The Junos OS Intrusion Detection and Prevention (IDP) policy enables you to selectively enforce various attack detection and prevention techniques on network traffic passing through an IDP-enabled device. It allows you to define policy rules to match a section of traffic based on a zone, network, and application, and then take active or passive preventive actions on that traffic.

An IDP policy defines how your device handles the network traffic. It allows you to enforce various attack detection and prevention techniques on traffic traversing your network.

A policy is made up of rule bases, and each rule base contains a set of rules. You define rule parameters, such as traffic match conditions, action, and logging requirements, then add the rules to rule bases. After you create an IDP policy by adding rules in one or more rule bases, you can select that policy to be the active policy on your device.

To configure the IDP extended package (IPS-EP) perform the following steps:

  1. Enable IPS in a security policy.
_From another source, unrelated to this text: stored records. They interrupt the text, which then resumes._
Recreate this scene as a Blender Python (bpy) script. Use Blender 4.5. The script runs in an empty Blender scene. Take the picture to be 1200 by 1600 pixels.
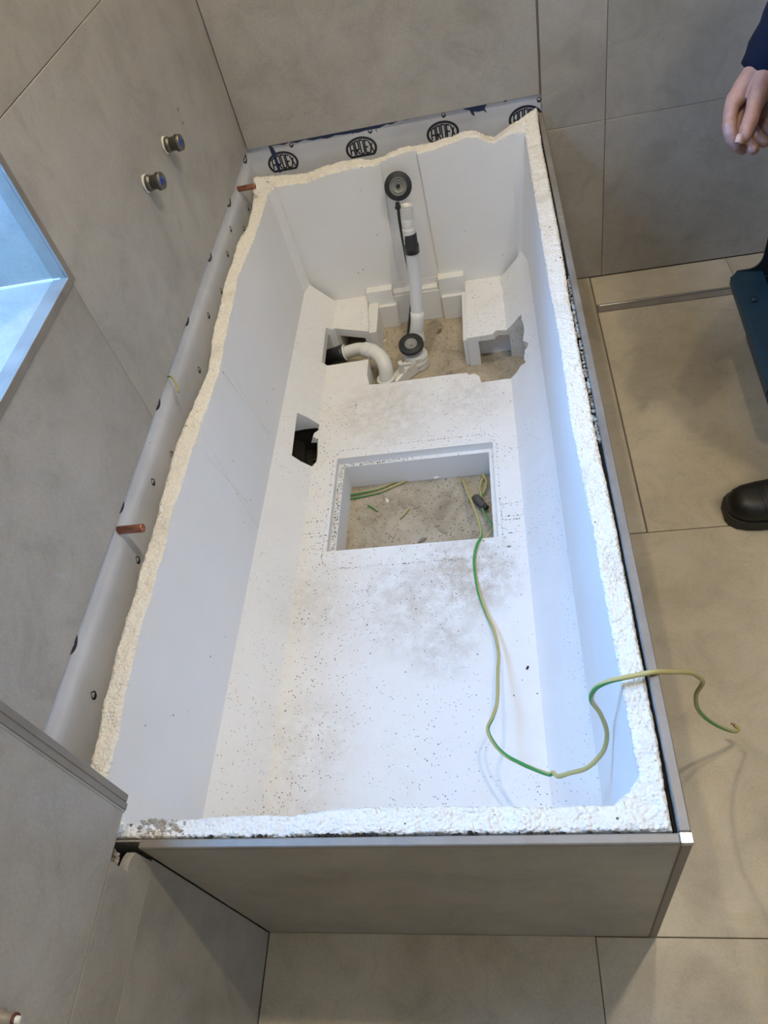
import bpy, bmesh, math, random
from mathutils import Vector, Matrix, noise
random.seed(7)
D = bpy.data; SC = bpy.context.scene; COL = SC.collection
PI = math.pi

# ------------------------------------------------------------------ camera
F_PX = 1158.517
CAM = Vector((0.654793, -0.244640, 1.407320))
RROWS = (Vector((0.9787831, 0.0457622, -0.1997233)), Vector((0.0919093, 0.7731214, 0.6275635)), Vector((0.1831290, -0.6326050, 0.7525122)))
cam_d = D.cameras.new('camera'); cam = D.objects.new('camera', cam_d); COL.objects.link(cam)
rm = Matrix((RROWS[0], RROWS[1], RROWS[2])).transposed().to_4x4()
cam.matrix_world = Matrix.Translation(CAM) @ rm
cam_d.sensor_fit = 'VERTICAL'; cam_d.sensor_height = 36; cam_d.sensor_width = 27
cam_d.lens = F_PX * 36 / 1600; cam_d.clip_start = 0.02; cam_d.clip_end = 60
SC.camera = cam
def at(u, v, ax, val):
    """world point on the plane ax = val seen at photo pixel u, v (1200 x 1600)"""
    d = RROWS[0] * ((u - 600) / F_PX) + RROWS[1] * (-(v - 800) / F_PX) - RROWS[2]
    i = 'xyz'.index(ax); t = (val - CAM[i]) / d[i]
    return CAM + d * t
def ray(u, v): return RROWS[0] * ((u - 600) / F_PX) + RROWS[1] * (-(v - 800) / F_PX) - RROWS[2]

# ------------------------------------------------------------------ world, lights, exposure
w = D.worlds.new('world'); SC.world = w; w.use_nodes = True
bg = w.node_tree.nodes['Background']; bg.inputs[0].default_value = (0.30, 0.58, 1.0, 1); bg.inputs[1].default_value = 6.0
SC.view_settings.view_transform = 'Standard'; SC.view_settings.look = 'None'
SC.view_settings.gamma = 1; SC.view_settings.use_curve_mapping = False
SC.view_settings.exposure = 0.0
def lamp(name, typ, loc, energy, color, size, target=None, sizey=None, spot=None):
    l = D.lights.new(name, typ); l.energy = energy; l.color = color
    if typ == 'AREA':
        l.size = size
        if sizey: l.shape = 'RECTANGLE'; l.size_y = sizey
    else: l.shadow_soft_size = size
    if typ == 'SPOT': l.spot_size = spot or 2.4; l.spot_blend = .6
    o = D.objects.new(name, l); COL.objects.link(o); o.location = loc
    if target is not None: o.rotation_euler = (Vector(target) - Vector(loc)).to_track_quat('-Z', 'Y').to_euler()
    return o
WARM = (1.0, 0.84, 0.60)
lamp('downlight_lamp', 'SPOT', (1.16, .45, 2.40), 38, WARM, .03, (1.16, .45, 0), spot=2.6)
lamp('downlight_lamp', 'SPOT', (.90, .47, 2.40), 25, WARM, .03, (.90, .47, 0), spot=2.6)
lamp('downlight_lamp', 'SPOT', (.38, 1.32, 2.40), 42, WARM, .03, (.38, 1.32, 0), spot=2.6)
lamp('window_daylight', 'AREA', (-.42, .43, 1.50), 62, (.16, .45, 1.0), .56, (1.0, .43, .95), sizey=1.1)
lamp('room_fill_light', 'AREA', (1.5, -.9, 2.38), 8, (1.0, .96, .88), 1.3, (1.5, -.9, 0), sizey=1.0)  # added soft fill, no such ceiling source is known

# ------------------------------------------------------------------ helpers
def obj(name, bm, mats, parent=None, smooth=False):
    me = D.meshes.new(name); bm.to_mesh(me); bm.free()
    for m in (mats if isinstance(mats, (list, tuple)) else [mats]): me.materials.append(m)
    if smooth:
        for p in me.polygons: p.use_smooth = True
    o = D.objects.new(name, me); COL.objects.link(o)
    if parent is not None: adopt(o, parent)
    return o
def adopt(o, parent):
    o.parent = parent
    o.matrix_parent_inverse = wm(parent).inverted()
def wm(o):
    m = Matrix.LocRotScale(o.location, o.rotation_euler, o.scale)
    return wm(o.parent) @ o.matrix_parent_inverse @ m if o.parent else m
def empty(name, loc, label, cat, group=None):
    o = D.objects.new(name, None); COL.objects.link(o); o.location = loc; o.empty_display_size = .05
    return tag(o, label, cat, group)
def tag(o, label=None, cat=None, group=None, kind=None):
    if label: o['label'] = label
    if cat: o['category'] = cat
    if group: o['group'] = group
    if kind: o['kind'] = kind
    return o
def recentre(o):
    """put a mesh thing's origin at its base"""
    vs = [v.co for v in o.data.vertices]
    c = Vector(((min(v.x for v in vs) + max(v.x for v in vs)) / 2, (min(v.y for v in vs) + max(v.y for v in vs)) / 2, min(v.z for v in vs)))
    o.data.transform(Matrix.Translation(-c)); o.location = c
    return o
def box(bm, x0, x1, y0, y1, z0, z1, bev=0, mi=0):
    m = Matrix.Translation(((x0 + x1) / 2, (y0 + y1) / 2, (z0 + z1) / 2)) @ Matrix.Diagonal((abs(x1 - x0), abs(y1 - y0), abs(z1 - z0), 1))
    r = bmesh.ops.create_cube(bm, size=1, matrix=m)
    vs = r['verts']; fs = list({f for v in vs for f in v.link_faces})
    for f in fs: f.material_index = mi
    if bev:
        es = list({e for v in vs for e in v.link_edges})
        bmesh.ops.bevel(bm, geom=es, offset=bev, segments=1, affect='EDGES')
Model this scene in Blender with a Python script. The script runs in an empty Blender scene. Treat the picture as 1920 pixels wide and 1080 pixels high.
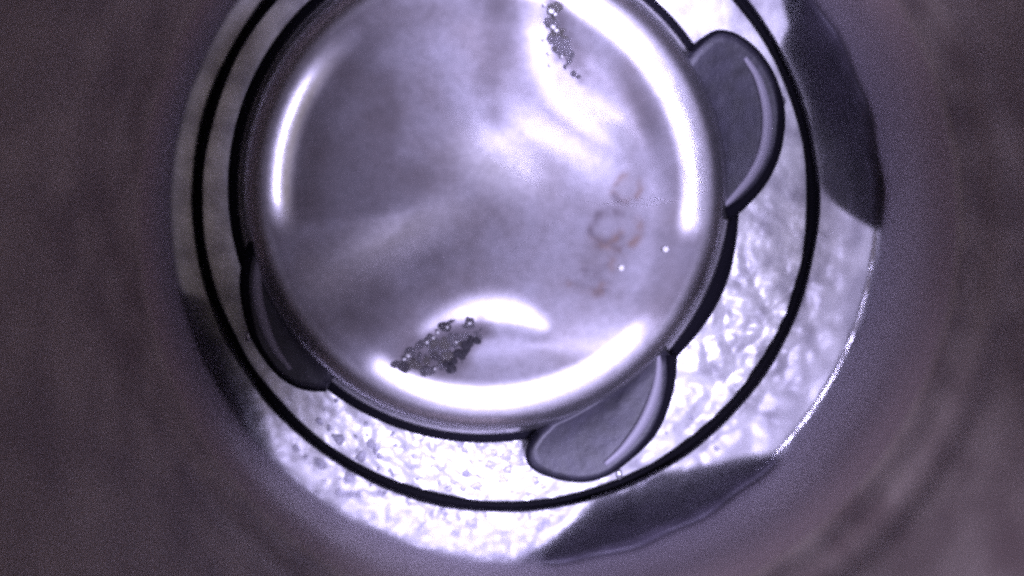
import bpy, bmesh, math, random
import numpy as np
from mathutils import Vector, noise

SC = bpy.context.scene
COL = SC.collection
random.seed(7)

# ---------------------------------------------------------------- camera
F, D = 1663.0, 20.0                 # focal length in photo pixels, camera height over the floor
S = D / F                           # millimetres per photo pixel on the floor
AX, AY = 946.0, 372.0               # tube axis where it meets the floor, photo pixels
VX, VY = 699.0, 258.0               # foot of the camera, photo pixels
CAMX, CAMY = (VX - AX) * S, (AY - VY) * S
cam = bpy.data.objects.new('camera', bpy.data.cameras.new('camera'))
COL.objects.link(cam); SC.camera = cam
cam.location = (CAMX, CAMY, D)
cam.data.sensor_width = 36.0
cam.data.lens = 36.0 * F / 1920.0
cam.data.shift_x = (960 - VX) / 1920.0
cam.data.shift_y = -(540 - VY) / 1920.0
cam.data.clip_start = 0.05; cam.data.clip_end = 200
cam.data.dof.use_dof = True
cam.data.dof.focus_distance = 19.3
cam.data.dof.aperture_fstop = 0.04

# ---------------------------------------------------------------- world and lamps
w = bpy.data.worlds.new('World'); SC.world = w; w.use_nodes = True
bg = w.node_tree.nodes['Background']
bg.inputs[0].default_value = (0.39, 0.33, 0.30, 1); bg.inputs[1].default_value = 0.72

def lamp(az, r, z, power, size, aim=5.4, spread=74, col=(0.66, 0.615, 1.0)):
    L = bpy.data.lights.new('scope_lamp', 'AREA'); L.shape = 'DISK'; L.size = size
    L.energy = power; L.color = col; L.spread = math.radians(spread)
    o = bpy.data.objects.new('scope_lamp', L); COL.objects.link(o)
    a = math.radians(az); o.location = (r * math.cos(a), r * math.sin(a), z)
    o.rotation_euler = (Vector((aim * math.cos(a), aim * math.sin(a), 0)) - o.location).to_track_quat('-Z', 'Y').to_euler()
    return o
# LEDs round the scope tip: most shine straight down, those at the left and right are tilted inwards with a narrow beam
LAMPS = [(145, 13, 1.2, 46), (165, 14, 1.2, 46), (185, 14, 1.2, 46), (-104, 14, 5.8, 46), (-92, 130, 6.6, 46), (-78, 90, 6.4, 52), (-60, 40, 5.4, 70),
         (-46, 50, 5.7, 50), (-35, 36, 5.7, 42), (-4, 17, 2, 40), (12, 17, 2, 40), (30, 20, 2, 42), (54, 130, 5.9, 54), (72, 240, 5.8, 60)]
for a_, p_, aim_, sp_ in LAMPS:
    lamp(a_, 6.35, 13.4, p_, 0.8, aim_, sp_)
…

See IDP Policy Rules and IDP Rule Bases.

  2. Configure IDP policy rules, IDP rule bases, and IDP rule actions. See IDP Policy Rules and IDP Rule Bases.

  3. Configure IDP custom signatures. See Understanding IDP Signature-Based Attacks.

  4. Update the IDP signature database. See Updating the IDP Signature Database Overview.

  5. When the IDP hits a resource limit, the default behavior is to ignore the flow and let the flow pass without inspection. To avoid this behavior, configure the drop-on-limit option. This command ensures IDP attack inspection of all traffic and does not allow any traffic without inspection.

    Also, see IDP Sensor Configuration.